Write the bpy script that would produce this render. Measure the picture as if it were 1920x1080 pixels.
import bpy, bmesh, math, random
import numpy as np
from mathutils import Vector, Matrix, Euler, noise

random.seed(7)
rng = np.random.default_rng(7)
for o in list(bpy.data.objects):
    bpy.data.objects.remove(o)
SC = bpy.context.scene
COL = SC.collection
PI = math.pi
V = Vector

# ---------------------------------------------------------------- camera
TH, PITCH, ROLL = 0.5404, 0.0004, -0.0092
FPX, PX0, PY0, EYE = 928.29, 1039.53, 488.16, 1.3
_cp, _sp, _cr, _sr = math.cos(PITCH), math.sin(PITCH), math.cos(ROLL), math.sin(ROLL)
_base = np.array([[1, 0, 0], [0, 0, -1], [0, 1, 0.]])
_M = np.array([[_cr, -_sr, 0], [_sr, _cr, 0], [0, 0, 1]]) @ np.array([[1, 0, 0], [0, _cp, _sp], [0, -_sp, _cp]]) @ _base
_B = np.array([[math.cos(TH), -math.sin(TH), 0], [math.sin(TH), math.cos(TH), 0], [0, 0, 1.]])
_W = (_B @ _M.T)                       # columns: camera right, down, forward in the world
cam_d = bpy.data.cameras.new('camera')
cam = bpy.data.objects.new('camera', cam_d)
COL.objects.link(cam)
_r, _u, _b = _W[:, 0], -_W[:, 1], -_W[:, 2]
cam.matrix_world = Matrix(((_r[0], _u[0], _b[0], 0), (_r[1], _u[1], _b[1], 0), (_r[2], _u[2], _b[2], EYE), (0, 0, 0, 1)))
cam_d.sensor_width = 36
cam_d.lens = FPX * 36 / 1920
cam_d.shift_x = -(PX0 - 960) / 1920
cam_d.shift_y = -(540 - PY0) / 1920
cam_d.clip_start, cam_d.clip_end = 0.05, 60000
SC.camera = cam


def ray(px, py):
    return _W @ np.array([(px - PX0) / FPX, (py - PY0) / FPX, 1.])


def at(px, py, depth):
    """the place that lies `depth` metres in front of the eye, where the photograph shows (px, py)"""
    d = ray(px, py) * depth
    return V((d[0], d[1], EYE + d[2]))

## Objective
Look above and repeat, character for character, the lines from the first one to the line with "from mathutils import", counting both.

## Solution for this exercise
Write the bpy script that would produce this render. Measure the picture as if it were 1920x1080 pixels.
import bpy, bmesh, math, random
import numpy as np
from mathutils import Vector, Matrix, Euler, noise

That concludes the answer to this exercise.